Problem Statement

There is a series of manga consisting of $N$ books. The $i$-th ($1 \leq i \leq N$) book is sold for $A_i$ yen.

These books are also sold in sets. There are $M$ sets, the $j$-th ($1 \leq j \leq M$) of which is sold for $B_j$ yen and contains the $L_j$-th, $(L_j + 1)$-th, $\ldots$, $R_j$-th books of the series.

At least how many yen does one have to pay to get at least one of each of the $N$ books?

Constraints

• $1 \leq N, M \leq 2 \times 10^5$
• $1 \leq A_i \leq 10^9 \, (1 \leq i \leq N)$
• $1 \leq B_j \leq 10^9 \, (1 \leq j \leq M)$
• $1 \leq L_j \leq R_j \leq N \, (1 \leq j \leq M)$
• All values in input are integers.

Sample Input 1Copy

5 3
5 4 6 2 3
4 1 2
7 2 4
14 2 5

Sample Output 1Copy

14

One can get at least one of each of the $N = 5$ books for $14$ yen as follows. This is the minimum one has to pay.
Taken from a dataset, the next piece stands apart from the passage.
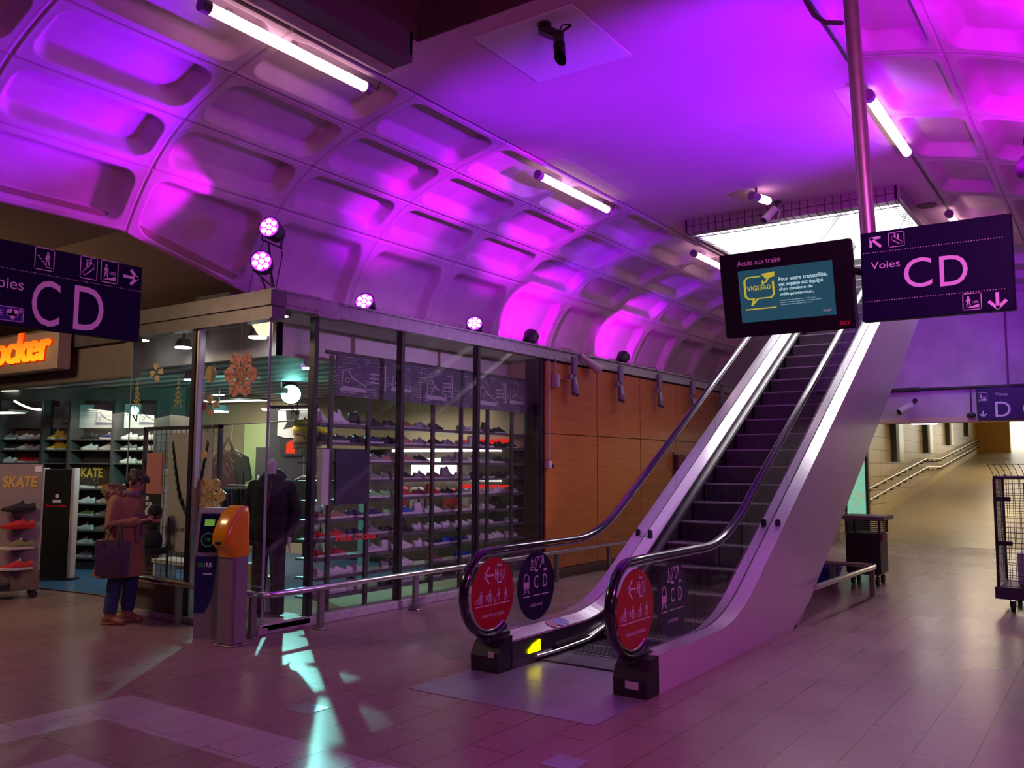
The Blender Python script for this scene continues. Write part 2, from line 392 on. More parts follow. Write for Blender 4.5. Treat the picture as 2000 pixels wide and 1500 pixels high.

• Buy the $1$-st set for $B_1 = 4$ yen to get the $1$-st and $2$-nd books.
• Buy the $2$-nd set for $B_2 = 7$ yen to get the $2$-nd, $3$-rd, and $4$-th books.
• Buy the $5$-th book for $A_5 = 3$ yen.

Sample Input 2Copy

6 3
3 1 4 1 5 9
3 1 2
12 4 6
10 3 4

Sample Output 2Copy

19